Le premier opéra (de chambre) d’Adès, Powder Her Face, sur un livret de Philip Hensher, créé en 1995 à Cheltenham, a instauré d’emblée la notoriété du compositeur et sa carrière internationale fut rapide. Le Sunday Times l’a qualifié de « meilleur opéra anglais composé depuis la mort de Benjamin Britten ». Il illustre de façon plus impertinente que provocante la sulfureuse carrière érotique de Margaret Campbell, duchesse d’Argyll, la « Dirty Duchess », dont les exploits sexuels ont été source de rumeurs et ragots en Angleterre en 1963 lors de son divorce. Composée pour quatre chanteurs et quinze musiciens, la partition intègre des genres musicaux divers comme le music‑hall, le jazz et le tango. Le grand sens dramaturgique d’Adès se réfléchit dans cette écriture fluide et virtuose, d’un lyrisme post-straussien utilisant beaucoup le Sprechgesang tout au long des huit scènes d’une œuvre exemplairement construite. Un récent enregistrement de Kirill Gerstein, interprète du Concerto pour piano créé en 2018, permet d’écouter la Paraphrase de concert pour deux pianos tirée de cet opéra, qui réunit le compositeur et son interprète pour son premier enregistrement mondial. On y trouve aussi la transcription de la Berceuse de L’Ange exterminateur, dont c’est le premier enregistrement mondial, qui en reflète bien le climat dramatique et surréaliste.

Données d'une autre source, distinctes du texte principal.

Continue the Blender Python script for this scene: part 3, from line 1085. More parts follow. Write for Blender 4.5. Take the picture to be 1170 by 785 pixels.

Mais le chef‑d’œuvre d’Adès reste aujourd’hui son opéra La Tempête d’après William Shakespeare (livret de Meredith Oakes), créé en 2004 au Royal Opera House Covent Garden, de Londres, qui en avait fait la commande. En resserrant l’action et changeant l’ordre de certaines scènes, le compositeur et son librettiste ont réussi à donner plus de rebondissements dramatiques à la pièce de Shakespeare. La composition de l’orchestre est probablement ce que Adès a réalisé de plus audacieux, avec des climats crées sur mesure pour chacun des onze personnages et pour le chœur. Les percussions sont extrêmement variées et originales, allant du glockenspiel aux crotales, crécelles et enclumes... L’écriture vocale convoque toutes les tessitures et de nombreux styles vocaux. On est loin des conventions classiques de l’opéra dans cet univers tout à fait singulier et envoûtant. Ce fascinant ouvrage, dont la première française a eu lieu la même année à l’Opéra du Rhin, est disponible sur DVD (Deutsche Grammophon) dans la mise en scène de Robert Lepage au Metropolitan Opera de New York sous la direction du compositeur.